The Quick and the Dead

Krin Gabbard, Ph.D.

In spite of what the advertising campaign for The Quick and the Dead promised, Sharon Stone does not become the female Clint Eastwood. In the previews and television spots for the film, Stone squinted, smoked cigarettes, and spoke in an affectless monotone as she taunted the various threatening characters. Although she does all these things in the film, she is also extremely emotional, often breaking down and crying when the killing becomes too much for her. I don't recall Clint Eastwood ever having this problem. Perhaps The Quick and the Dead was meant to show what a “feminized” Clint Eastwood might look like. In Hollywood today, however, this kind of gender-bending remains an oxymoron.

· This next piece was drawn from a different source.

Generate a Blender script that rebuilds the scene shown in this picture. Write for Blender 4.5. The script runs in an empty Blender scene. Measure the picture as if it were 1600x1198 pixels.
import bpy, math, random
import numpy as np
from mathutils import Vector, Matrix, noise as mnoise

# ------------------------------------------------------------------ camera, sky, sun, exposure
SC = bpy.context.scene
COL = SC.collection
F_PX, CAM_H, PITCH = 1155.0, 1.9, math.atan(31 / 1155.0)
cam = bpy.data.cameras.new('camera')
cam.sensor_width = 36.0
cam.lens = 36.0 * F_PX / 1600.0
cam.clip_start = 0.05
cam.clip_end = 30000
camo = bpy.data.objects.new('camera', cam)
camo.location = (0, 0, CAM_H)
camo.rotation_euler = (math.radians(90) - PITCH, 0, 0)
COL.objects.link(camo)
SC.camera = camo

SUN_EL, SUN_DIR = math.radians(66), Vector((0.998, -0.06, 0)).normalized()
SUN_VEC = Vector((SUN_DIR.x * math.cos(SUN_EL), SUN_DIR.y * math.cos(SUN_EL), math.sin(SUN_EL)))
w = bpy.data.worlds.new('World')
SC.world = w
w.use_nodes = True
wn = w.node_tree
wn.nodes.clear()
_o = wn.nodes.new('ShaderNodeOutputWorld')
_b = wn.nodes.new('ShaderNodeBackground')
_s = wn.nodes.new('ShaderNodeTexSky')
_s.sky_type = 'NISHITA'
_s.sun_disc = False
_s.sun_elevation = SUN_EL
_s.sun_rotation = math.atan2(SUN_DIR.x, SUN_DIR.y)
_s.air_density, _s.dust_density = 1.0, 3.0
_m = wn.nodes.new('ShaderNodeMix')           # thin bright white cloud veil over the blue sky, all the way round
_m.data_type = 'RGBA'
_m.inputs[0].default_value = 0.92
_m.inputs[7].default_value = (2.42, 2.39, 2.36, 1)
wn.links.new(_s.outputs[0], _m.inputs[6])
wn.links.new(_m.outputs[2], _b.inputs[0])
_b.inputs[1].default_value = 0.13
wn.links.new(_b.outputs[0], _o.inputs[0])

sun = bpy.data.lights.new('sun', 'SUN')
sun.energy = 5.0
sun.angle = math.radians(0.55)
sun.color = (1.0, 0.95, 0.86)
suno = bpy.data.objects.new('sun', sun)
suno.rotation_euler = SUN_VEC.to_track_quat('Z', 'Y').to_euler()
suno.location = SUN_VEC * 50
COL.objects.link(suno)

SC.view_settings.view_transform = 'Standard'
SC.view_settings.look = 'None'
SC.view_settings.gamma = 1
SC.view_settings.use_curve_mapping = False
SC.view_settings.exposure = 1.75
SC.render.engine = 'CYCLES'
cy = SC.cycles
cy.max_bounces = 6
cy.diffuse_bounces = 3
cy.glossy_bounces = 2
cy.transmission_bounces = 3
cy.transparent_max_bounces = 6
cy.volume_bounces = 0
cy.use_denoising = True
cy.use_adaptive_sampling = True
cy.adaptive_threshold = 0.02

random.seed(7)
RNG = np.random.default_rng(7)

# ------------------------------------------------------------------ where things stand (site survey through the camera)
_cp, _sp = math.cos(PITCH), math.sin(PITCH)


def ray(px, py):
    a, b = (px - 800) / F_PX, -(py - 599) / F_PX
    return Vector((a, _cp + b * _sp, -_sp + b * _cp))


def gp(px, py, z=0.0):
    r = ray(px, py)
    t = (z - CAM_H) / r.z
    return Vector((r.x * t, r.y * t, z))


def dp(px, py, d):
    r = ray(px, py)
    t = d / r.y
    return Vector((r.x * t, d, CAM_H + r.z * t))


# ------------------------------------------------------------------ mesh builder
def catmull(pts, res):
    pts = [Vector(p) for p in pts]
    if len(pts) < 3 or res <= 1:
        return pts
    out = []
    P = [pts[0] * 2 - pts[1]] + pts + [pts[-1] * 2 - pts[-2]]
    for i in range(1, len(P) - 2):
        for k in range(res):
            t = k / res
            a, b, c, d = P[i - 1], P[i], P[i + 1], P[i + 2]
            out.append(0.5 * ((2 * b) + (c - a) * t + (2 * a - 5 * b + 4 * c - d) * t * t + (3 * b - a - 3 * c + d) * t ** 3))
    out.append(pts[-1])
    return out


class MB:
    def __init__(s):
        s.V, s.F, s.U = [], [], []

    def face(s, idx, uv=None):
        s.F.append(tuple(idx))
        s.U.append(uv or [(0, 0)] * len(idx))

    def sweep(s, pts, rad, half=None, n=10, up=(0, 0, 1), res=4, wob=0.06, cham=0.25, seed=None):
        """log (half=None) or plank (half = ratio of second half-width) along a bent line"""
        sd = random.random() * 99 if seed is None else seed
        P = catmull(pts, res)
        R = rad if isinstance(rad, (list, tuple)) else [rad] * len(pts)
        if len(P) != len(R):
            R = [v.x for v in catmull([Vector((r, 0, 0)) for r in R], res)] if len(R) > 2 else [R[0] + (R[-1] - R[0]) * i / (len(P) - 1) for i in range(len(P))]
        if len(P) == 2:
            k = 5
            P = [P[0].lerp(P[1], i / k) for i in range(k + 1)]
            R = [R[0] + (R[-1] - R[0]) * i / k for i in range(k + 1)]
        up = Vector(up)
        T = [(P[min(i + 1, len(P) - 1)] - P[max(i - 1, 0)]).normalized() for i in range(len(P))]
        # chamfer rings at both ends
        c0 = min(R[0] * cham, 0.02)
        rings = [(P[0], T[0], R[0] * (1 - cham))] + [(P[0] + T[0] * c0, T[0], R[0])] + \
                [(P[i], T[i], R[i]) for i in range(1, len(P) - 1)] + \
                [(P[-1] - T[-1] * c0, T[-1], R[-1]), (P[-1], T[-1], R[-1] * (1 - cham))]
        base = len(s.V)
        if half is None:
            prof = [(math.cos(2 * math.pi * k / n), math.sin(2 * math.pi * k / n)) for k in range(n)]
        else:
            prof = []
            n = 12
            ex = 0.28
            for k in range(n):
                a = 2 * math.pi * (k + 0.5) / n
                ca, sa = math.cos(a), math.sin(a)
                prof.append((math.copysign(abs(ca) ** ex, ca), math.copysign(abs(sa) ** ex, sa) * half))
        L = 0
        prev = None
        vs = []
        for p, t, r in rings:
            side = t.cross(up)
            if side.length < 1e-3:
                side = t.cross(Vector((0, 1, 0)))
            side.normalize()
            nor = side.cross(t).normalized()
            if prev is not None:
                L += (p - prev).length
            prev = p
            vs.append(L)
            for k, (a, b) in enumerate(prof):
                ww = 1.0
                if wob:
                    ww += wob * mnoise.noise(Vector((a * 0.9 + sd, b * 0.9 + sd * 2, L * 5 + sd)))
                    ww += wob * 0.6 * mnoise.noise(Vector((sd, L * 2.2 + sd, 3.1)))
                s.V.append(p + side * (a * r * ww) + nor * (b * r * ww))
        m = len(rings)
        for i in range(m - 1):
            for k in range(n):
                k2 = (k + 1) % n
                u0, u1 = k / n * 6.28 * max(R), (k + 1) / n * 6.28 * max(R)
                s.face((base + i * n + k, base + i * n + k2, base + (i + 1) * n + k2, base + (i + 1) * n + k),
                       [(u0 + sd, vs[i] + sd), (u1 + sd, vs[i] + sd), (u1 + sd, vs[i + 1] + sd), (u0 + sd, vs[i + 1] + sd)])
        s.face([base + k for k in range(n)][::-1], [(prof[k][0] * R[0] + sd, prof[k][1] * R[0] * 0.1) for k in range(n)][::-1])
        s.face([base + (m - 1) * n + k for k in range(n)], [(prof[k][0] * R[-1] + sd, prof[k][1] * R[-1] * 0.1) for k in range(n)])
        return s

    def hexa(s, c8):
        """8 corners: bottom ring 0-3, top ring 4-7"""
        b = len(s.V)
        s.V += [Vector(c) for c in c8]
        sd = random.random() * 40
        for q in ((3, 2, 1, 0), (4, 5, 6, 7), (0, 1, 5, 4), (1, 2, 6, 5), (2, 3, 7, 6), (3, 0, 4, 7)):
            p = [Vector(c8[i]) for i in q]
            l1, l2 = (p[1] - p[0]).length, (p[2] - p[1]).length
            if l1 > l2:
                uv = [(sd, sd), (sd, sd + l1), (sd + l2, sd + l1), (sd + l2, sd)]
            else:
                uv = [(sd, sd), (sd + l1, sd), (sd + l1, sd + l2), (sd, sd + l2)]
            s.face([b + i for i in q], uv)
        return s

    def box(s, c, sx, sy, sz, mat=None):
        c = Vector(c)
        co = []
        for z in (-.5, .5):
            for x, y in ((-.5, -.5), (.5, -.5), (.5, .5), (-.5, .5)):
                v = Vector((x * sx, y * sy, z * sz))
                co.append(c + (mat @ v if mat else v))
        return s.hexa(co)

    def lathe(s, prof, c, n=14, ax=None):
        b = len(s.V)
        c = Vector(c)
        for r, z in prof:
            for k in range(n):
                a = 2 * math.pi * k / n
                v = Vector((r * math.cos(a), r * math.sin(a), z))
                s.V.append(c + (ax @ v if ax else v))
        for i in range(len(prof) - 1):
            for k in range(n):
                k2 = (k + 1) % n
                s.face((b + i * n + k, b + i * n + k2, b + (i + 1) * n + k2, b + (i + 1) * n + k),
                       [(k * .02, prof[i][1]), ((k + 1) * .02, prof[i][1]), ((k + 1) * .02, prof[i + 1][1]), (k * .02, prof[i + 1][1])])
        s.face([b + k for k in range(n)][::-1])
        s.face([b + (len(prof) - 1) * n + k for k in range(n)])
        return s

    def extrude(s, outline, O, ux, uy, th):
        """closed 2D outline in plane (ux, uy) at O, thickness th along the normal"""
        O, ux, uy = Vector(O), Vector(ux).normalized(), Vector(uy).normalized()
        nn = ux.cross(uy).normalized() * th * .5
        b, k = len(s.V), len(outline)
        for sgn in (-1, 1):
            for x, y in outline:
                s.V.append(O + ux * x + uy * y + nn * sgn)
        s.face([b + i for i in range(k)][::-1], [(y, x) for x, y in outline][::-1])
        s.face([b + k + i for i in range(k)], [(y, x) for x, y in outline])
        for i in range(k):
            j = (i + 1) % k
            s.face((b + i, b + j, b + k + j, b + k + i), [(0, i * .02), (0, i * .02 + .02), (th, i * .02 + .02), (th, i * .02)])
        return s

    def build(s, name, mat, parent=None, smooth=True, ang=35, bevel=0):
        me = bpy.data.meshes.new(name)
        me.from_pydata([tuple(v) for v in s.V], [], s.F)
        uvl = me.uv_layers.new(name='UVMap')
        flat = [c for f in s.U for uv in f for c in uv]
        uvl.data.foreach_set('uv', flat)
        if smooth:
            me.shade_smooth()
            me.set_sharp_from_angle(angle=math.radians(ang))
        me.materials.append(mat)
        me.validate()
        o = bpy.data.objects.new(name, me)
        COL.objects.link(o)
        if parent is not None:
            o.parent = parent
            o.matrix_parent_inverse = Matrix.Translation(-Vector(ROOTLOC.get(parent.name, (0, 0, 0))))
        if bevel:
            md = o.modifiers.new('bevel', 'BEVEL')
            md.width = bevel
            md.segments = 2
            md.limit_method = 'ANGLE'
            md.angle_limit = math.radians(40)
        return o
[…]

The Quick and the Dead was dreamed up after Eastwood's financial and critical success with Unforgiven (1992) but before the instructive failure of another postfeminist Western, Bad Girls (1994). Significantly, The Quick and the Dead was made to order for Stone, who served as co-producer. But to place a woman, even one as intimidating as Stone, into an Eastwood slot is to ask for a difficult if not impossible revision of Hollywood's strict gender regulations. Unforgiven, like a handful of Westerns that preceded it, marked the return of a previously discredited form of American masculinity. East-wood, who always seems to know which way the wind is blowing, had once been part of a countertradition in which conventional notions of maleness had been undermined and questioned. In Bronco Billy (1980) he made fun of the old western hero, and in Tightrope (1984) he seemed to be exposing the pathological nature of much that is typically “male.”

But in Unforgiven the beleaguered white male shows that he is not to be trifled with. The film opens with Will Munny (Eastwood), a widower, struggling to raise two children on a small farm. At one point his young son announces, “Hey, Pa, two more hogs got the fever.”